After 31879+31885, pipestats isn't assigned until the Job object is
deleted (which only happens after all parts of the job are finished)
*except* in one case: the job was suspended. I'm pretty sure there is
still a race condition in that circumstance wherein the parent shell
may decide the current-shell task is done because a component process
hasn't yet received the signal.
Anyway, the point is that if the outer pipeline doesn't assign pipestats
until the current-shell construct at the tail has completed, then it's
theoretically safe to use $pipstatus for pipelines inside that construct.
} If so, maybe things are better than I thought.
One thing I still don't understand about this is the exactly when the
STAT_SUPERJOB flag is applied and whether that's going to affect some
case that we haven't yet thought to test. There's a huge comment in
exec.c that attempts to explain it, but ...

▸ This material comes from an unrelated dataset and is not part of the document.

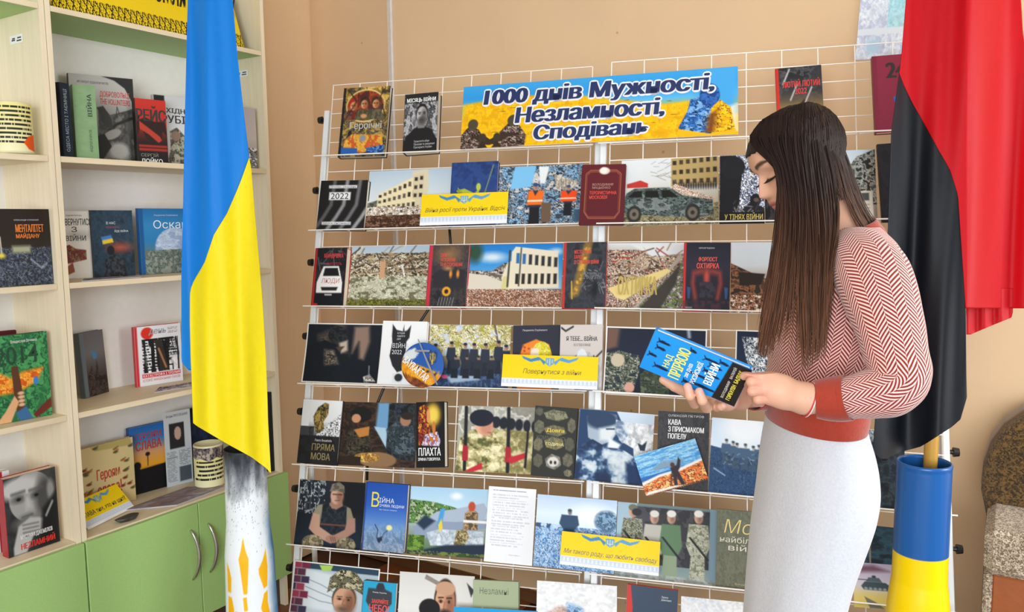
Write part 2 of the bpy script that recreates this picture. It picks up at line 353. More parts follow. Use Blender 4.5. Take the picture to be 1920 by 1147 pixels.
def rack(key, label):
    o, h, v, n = RK[key]; Mx = frameM(o, h, v, n)
    r = tag(link('display_rack', None, M=Mx), label, 'display rack', 'white wire display racks side by side')
    zb = -(o[2] - FZ - .012) / v[2]                                              # local y where the floor is
    g = MB()
    for i in range(10): g.tube([(i * .1, 0, -.0015), (i * .1, -1.99, -.0015)], .0016, 5)
    inv = np.array([h, v, n]); nodes = [(0., 0.)]
    for q in TR[key]:
        A, B = [inv @ (hit(x, y + 4, o, n) - o) for x, y in (q[:2], q[2:])]; k_ = (B[1] - A[1]) / (B[0] - A[0]); nodes.append((A[1] - k_ * A[0], A[1] + k_ * (.9 - A[0])))
    nodes.append((nodes[-1][0] * 2 - nodes[-2][0], nodes[-1][1] * 2 - nodes[-2][1]))
    for j in range(0, 41): c_ = j // 5 if j < 40 else 7; t_ = j / 5 - c_; g.tube([(0, nodes[c_][0] * (1 - t_) + nodes[c_ + 1][0] * t_, .0015), (.9, nodes[c_][1] * (1 - t_) + nodes[c_ + 1][1] * t_, .0015)], .0016, 5)
    g.build('wire_grid', WIRE, r)
    tops = (-.085, -.12)
    for k, x in enumerate((-.022, .922 if key == 'L' else .906)):
        m = MB(); m.bevbox((x - .0095, zb + .005, -.03), (x + .0095, tops[0], -.006), .002); m.build('post', POST, r)
        back = MB(); zz = zb                                                 # rear strut, upright behind the post
        F0 = o + h * x + v * (zb * .52); G = F0 - V3(0, 0, F0[2] - FZ - .010) + unit(V3(-n[0], -n[1], 0)) * .02
        inv = np.linalg.inv(np.array([h, v, n]).T)
        back.tube([inv @ (F0 - o) + V3(0, 0, -.02), inv @ (G - o)], .009, 8); back.build('rear_strut', POST, r)
    for row, (x0, y0, x1, y1) in enumerate(TR[key]):
        po = o + n * .046; A = hit(x0, y0, po, n); B = hit(x1, y1, po, n); inv = np.array([h, v, n])
        A = inv @ (A - o); B = inv @ (B - o); ya = (A[1] + B[1]) / 2; sl_ = 0
        ya0, ya1 = A[1], B[1]; f = lambda x: ya0 + (ya1 - ya0) * (x + .02) / .94
        t = MB(); a, b = -.03, .915
        t.tube([(a, f(a), .046), (b, f(b), .046)], .0022, 6)
        for i in range(10):
            x = min(max(i * .1, .002), .898); gy = nodes[row + 1][0] + (nodes[row + 1][1] - nodes[row + 1][0]) * x / .9
            t.tube([(x, f(x), .046), (x + .005, gy, .003)], .0016, 5)
        t.build('wire_tray', WIRE, r)
    for row in range(8):
        for x, s in (((-.022, -1) if key == 'L' else (.906, 1)),):
            y = (-.115 if key == 'L' else -.145) - row * .25; m = MB()
            m.tube([(x + s * .008, y, -.018), (x + s * .022, y, -.018)], .006, 10); m.tube([(x + s * .02, y, -.018), (x + s * .034, y, -.018)], [.013, .011], 12)
            m.build('clamp_knob', BLACKP, r)
    return r
rack('L', 'white wire mesh display rack on the left, nearer the bookcases')
rack('R', 'white wire mesh display rack on the right, behind the woman')

# ------------------------------------------------------------------ items: sheets, cards and books
def quad_frame(c, planes):
    P = [hit(c[2 * i], c[2 * i + 1], o, n) for i, (o, n) in enumerate(planes)]; TL, TR_, BR, BL = P
    X = unit(BR - BL + TR_ - TL); Y = (TL - BL + TR_ - BR) / 2; Y = Y - X * (X @ Y); w = (np.linalg.norm(BR - BL) + np.linalg.norm(TR_ - TL)) / 2; h = np.linalg.norm(Y); Y = unit(Y)
    cc = sum(P) / 4; return cc - X * w / 2 - Y * h / 2, X, Y, np.cross(X, Y), w, h
def fit_frame(c, planes, root_z=None):
    o, X, Y, Z, w, h = quad_frame(c, planes); return frameM(o, X, Y, Z), w, h
def res(c): return max(6, int(math.hypot(c[2] - c[0], c[3] - c[1]) / 1.3)), max(6, int(math.hypot(c[6] - c[0], c[7] - c[1]) / 1.3))
def art_grid(art, w, h, c, curl=0, border=0, k=1.0):
    nx, ny = res(c); nx = int(nx * k); ny = int(ny * k); cv = Cv(nx, ny, seed=abs(int(c[0] * 3 + c[1])) % 997)
    if isinstance(art, str): cv.bg(art)
    else: art(cv)
    if border: cv.p([0, 0, 1, 0, 1, 1, 0, 1], 'f4f4f2'); 
    I = np.clip(cv.I, 0, 1)
    if border:
        cv2 = Cv(nx, ny, seed=5); art(cv2); I = cv2.I * 1.0; bx, by = border / w, border / h
        m = ((cv.X < bx) | (cv.X > 1 - bx) | (cv.Y < by) | (cv.Y > 1 - by))[..., None]; I = np.clip(np.where(m, hx('f4f4f2'), I), 0, 1)
    Y = 1 - cv.Y; P = np.stack([cv.X * w, Y * h, -4 * curl * Y * (1 - Y) + 0 * Y], -1)
    me = grid_mesh('print', P); me.materials.append(PRINT); set_cols(me, s2l(I)); return me
def sheet(name, M_, w, h, c, art, curl=.0, border=0, th=.0007):
    me = art_grid(art, w, h, c, curl, border); bm = bmesh.new(); bm.from_mesh(me)
    for f in bm.faces: f.normal_flip()
    # back of the sheet, one strip following the curl
    n = 10 if curl else 1; ring = []
    for i in range(n + 1):
        y = h * i / n; z = -4 * curl * (i / n) * (1 - i / n) - th; ring.append((bm.verts.new((0, y, z)), bm.verts.new((w, y, z))))
    for a, b in zip(ring[:-1], ring[1:]):
        f = bm.faces.new((a[1], a[0], b[0], b[1])); f.material_index = 1
    bm.to_mesh(me); bm.free(); me.materials.append(mat('paper_back', 'f0efec', .6)); return link(name, me, None, M_)
PAGES = mat('page_block', 'e9e0cc', .8, .12, 4, stretch=(1, 1, 220))
def book_at(name, M_, w, h, c, art, th, cover, spine=None, page=None):
    r = link(name, None, M=M_); me = art_grid(art, w, h, c); me.flip_normals()
    b = .0022
    tmp = MB(); tmp.box((0, 0, -b), (w, h, -.0003)); tmp.box((0, 0, -th), (w, h, -th + b)); tmp.m = 1; tmp.box((-.0012, 0, -th + .0005), (.0022, h, -.0006))
    t = bpy.data.meshes.new('t'); t.from_pydata(np.concatenate(tmp.v).tolist(), [], tmp.f); t.polygons.foreach_set('material_index', [1 + i for i in tmp.mi])
    bm = bmesh.new(); bm.from_mesh(me); bm.from_mesh(t); bm.to_mesh(me); bm.free(); bpy.data.meshes.remove(t)
    me.materials.append(mat('cover_' + cover, cover, .45)); me.materials.append(mat('cover_' + (spine or cover), spine or cover, .45))
    cv = link('cover', me, r); pb = MB(); pb.box((.0024, .0025, -th + b + .0001), (w - .003, h - .0025, -b - .0001)); pb.build('page_block', page or PAGES, r); return r, cv
BG = 'books on the display racks'; PG = 'printed photographs on the display racks'; CG = 'yellow caption cards'
def rack_item(kind, key, c, label, art, texts=None, layer=None, th=.018, cover='222226', spine=None, curl=None, border=0, name=None, cat=None, group=None, page=None, off=0.):
    o, h, v, n = RK[key]; o = o + n * off
    db, dt = {'photo': (.022, .006), 'book': (.043, .026), 'card': (.058, .05)}[layer or kind]
    if kind == 'book' and layer is None: db, dt = max(.012 + th, .030), .007 + th
    if kind != 'book' and curl is None: curl = .003
    M_, w, hh = fit_frame(c, [(o + n * dt, n), (o + n * dt, n), (o + n * db, n), (o + n * db, n)])
    if kind == 'book':
        r, cv = book_at(name or 'book', M_, w, hh, c, art, th, cover, spine, page); lettering(cv, texts, w, hh)
        return tag(r, label, cat or 'book', group or BG)
    r = sheet(name or ('photo_print' if kind == 'photo' else 'caption_card'), M_, w, hh, c, art, curl if kind == 'photo' else .0, border)
    lettering(r, texts, w, hh, .0006); return tag(r, label, cat or ('photograph' if kind == 'photo' else 'card'), group or (PG if kind == 'photo' else CG))
def shelf_item(kind, c, deps, z, label, art, texts=None, th=.02, cover='222226', spine=None, name=None, cat=None, lean=.0, page=None, snap=True, group=None):
    """stands on a bookcase shelf; deps = depth behind the shelf's front edge at its left and right lower corner"""
    P = sl(0, 0, 0); A = hit(c[6], c[7], sl(0, deps[0], 0), SN); B = hit(c[4], c[5], sl(0, deps[1], 0), SN)
    X = unit(V3(B[0] - A[0], B[1] - A[1], 0)); N = V3(X[1], -X[0], 0)
    N = unit(N + V3(0, 0, lean)); o, X, Y, Z, w, h = quad_frame(c, [(A, N)] * 4)
    X = unit(V3(X[0], X[1], 0)); Z = unit(N - X * (N @ X)); Y = np.cross(Z, X); o = o.copy()
    if snap: o[2] = z + .0008
    M_ = frameM(o, X, Y, Z)
    if kind == 'book':
        r, cv = book_at(name or 'book', M_, w, h, c, art, th, cover, spine, page); lettering(cv, texts, w, h); return tag(r, label, cat or 'book', group or 'books in the bookcases')
    r = sheet(name or 'leaflet', M_, w, h, c, art, .0); lettering(r, texts, w, h); return tag(r, label, cat or 'leaflet', group)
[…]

There's a complication in that exec.c also says --
/* If this job has finished, we leave it as a
* normal (non-super-) job. */
-- which I'm afraid might complicate the handling of pipestats in a way
we're not expecting. This is all probably related to the race condition
that I just mentioned, and indeed the big comment ends with:
* The code for all this is distributed over three files (exec.c, jobs.c,
* and signals.c) and none of them is a simple one. So, all in all, there
* may still be bugs, but considering the complexity (with race conditions,
* signal handling, and all that), this should probably be expected.